In 2008, he was caught on microphone calling people of his race “niggers” and saying of Obama he would like to “cut off his nuts” for talking down to black people.

Obviously, Obama does not need Jackson’s money, but if we are going to play fair by the PC rules, he should forfeit a goodly amount for using the execrable “N” word, although, of course, it is perfectly acceptable for black people to use this denigrating phrase when talking to each other (it is, apparently, an unwritten clause in the PC rulebook and is, as well and strangely, considered by some as a term of endearment).

In 1984 the lauded civil rights figurehead called Jews “Hymies” and referred to New York as “Hymie-town.” He tried to lie about this racist remark, but eventually owned up to it, which in part sabotaged his presidential campaign.

Jackson’s reponse to criticism is especially telling. “In private talks we sometimes let our guard down and we become thoughtless,” he said after the incident. “It was not in a spirit of meanness, an off-color remark having no bearing on religion or politics…. However innocent and unintended, it was wrong.” Despite this, Jackson was shocked “that something so small has become so large” and denied he was anti-Semitic. “I categorically deny allegations that there is anything in my personal attitude or my public career, behavior, or record that lends itself to that interpretation. In fact, the record is the exact opposite.”

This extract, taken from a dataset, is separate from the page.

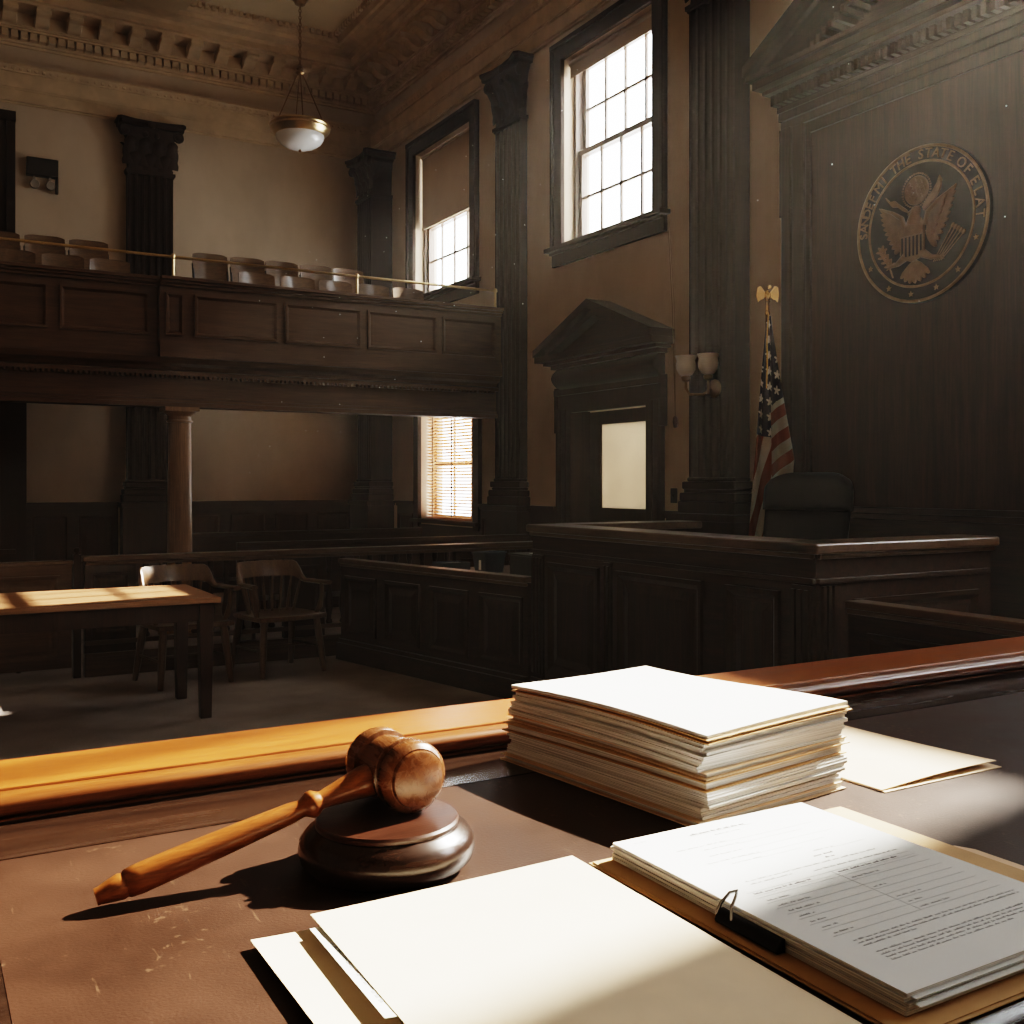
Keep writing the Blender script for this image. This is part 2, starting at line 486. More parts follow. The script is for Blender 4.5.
def thing(name, label, cat, loc=(0, 0, 0), rz=0.0, group=None, kind=None):
    o = bpy.data.objects.new(name, None)
    COL.objects.link(o)
    o.location = loc; o.rotation_euler = (0, 0, rz)
    o.empty_display_size = 0.1
    return tag(o, label, cat, group, kind or 'thing')

def struct_root(name, loc=(0, 0, 0), label=None):
    o = bpy.data.objects.new(name, None)
    COL.objects.link(o)
    o.location = loc
    return tag(o, label, None, None, 'structure')

def struct(mb, name, mats, **kw):
    o = mb.build(name, mats, **kw)
    o['kind'] = 'structure'
    return o

def copy_tree(o, parent=None):
    c = o.copy()
    COL.objects.link(c)
    if parent is not None:
        c.parent = parent
    for ch in list(o.children):
        copy_tree(ch, c)
    return c

def frame_moulding(mb, F, u0, u1, v0, v1, n0, w, t):
    """a picture-frame moulding, mitred, with a sloping inner face"""
    O = [(u0, v0), (u1, v0), (u1, v1), (u0, v1)]
    I = [(u0+w, v0+w), (u1-w, v0+w), (u1-w, v1-w), (u0+w, v1-w)]
    m = 0.45*w
    Mi = [(u0+m, v0+m), (u1-m, v0+m), (u1-m, v1-m), (u0+m, v1-m)]
    for k in range(4):
        j = (k+1) % 4
        mb.face([F.p(*O[k], n0), F.p(*O[j], n0), F.p(*O[j], n0+t), F.p(*O[k], n0+t)])
        mb.face([F.p(*O[k], n0+t), F.p(*O[j], n0+t), F.p(*Mi[j], n0+t), F.p(*Mi[k], n0+t)])
        mb.face([F.p(*Mi[k], n0+t), F.p(*Mi[j], n0+t), F.p(*I[j], n0), F.p(*I[k], n0)])
    bmesh.ops.remove_doubles(mb.bm, verts=mb.bm.verts, dist=1e-6)
    return mb

def raised_panel(F, u0, u1, v0, v1, parent, mat, w=0.04, t=0.02, name='panel', flat=False):
    mb = MB()
    frame_moulding(mb, F, u0, u1, v0, v1, 0.0, w, t)
    g = w*1.35
    if not flat and u1-u0 > 4*g and v1-v0 > 4*g:
        mb.frustum(F, u0+g, u1-g, v0+g, v1-g, 0.0005, t*0.55, min(0.05, 0.3*min(u1-u0, v1-v0)-g*0.5 if min(u1-u0, v1-v0) > 0.3 else 0.02))
    return mb.build(name, mat, parent, smooth=0)

# ------------------------------------------------------------------ the room
XR, YB, ZC = 5.83, 14.0, 7.42      # long right wall, rear wall, ceiling
XL, YF = -6.0, -3.5
WT = 0.32
EYE = 1.48
DZ = EYE-0.294                     # desk surface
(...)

Donald Sterling might argue the same. His remarks were made in private and thoughtless. He might also argue that his “career, behavior, or record” have made a number of black men famous and wealthy basketball players.

Jackson, on the other hand, has primarily endeavored to reduce many black Americans to wards of the state and has, contrary to the advice of Martin Luther King, made it possible for people to be judged on the color of their skin instead of the content of their character.

Instead of a color blind society, Jackson and Al Sharpton and their ilk have created a society where the awareness of race is not only heightened, but used as a measuring stick in the enterprise of handing out confiscated wealth. This has helped normalize the process of government confiscation to the point where millions of Americans no longer object to the organized theft of private wealth and, in fact, consider it morally acceptable.

In American politics, however, hypocrisy rules. Jackson’s own racism is overshadowed by the politically correct agenda and the leftist-liberal orthodoxy in support of the state and its monopoly on violence and its enforced authority over the individual.

Jesse Jackson has made if perfectly clear he believes there can be no “will toward goodness unless the law is there to force it,” in other words unless it is enforced by violence or the omnipresent threat of violence by the state.

This is the underlying message of the Sterling affair. “I hope that every bigot in this country sees what happened to Mr. Sterling and recognizes that if he can fall, so can you,” said government employee (the mayor of Sacramento) and former NBA All-Star Kevin Johnson.

The message is undeniable: if you don’t follow the PC precept – indeed, if you do not fall down and worship at its altar enshrined by the state – you too will become a victim of political and economic violence.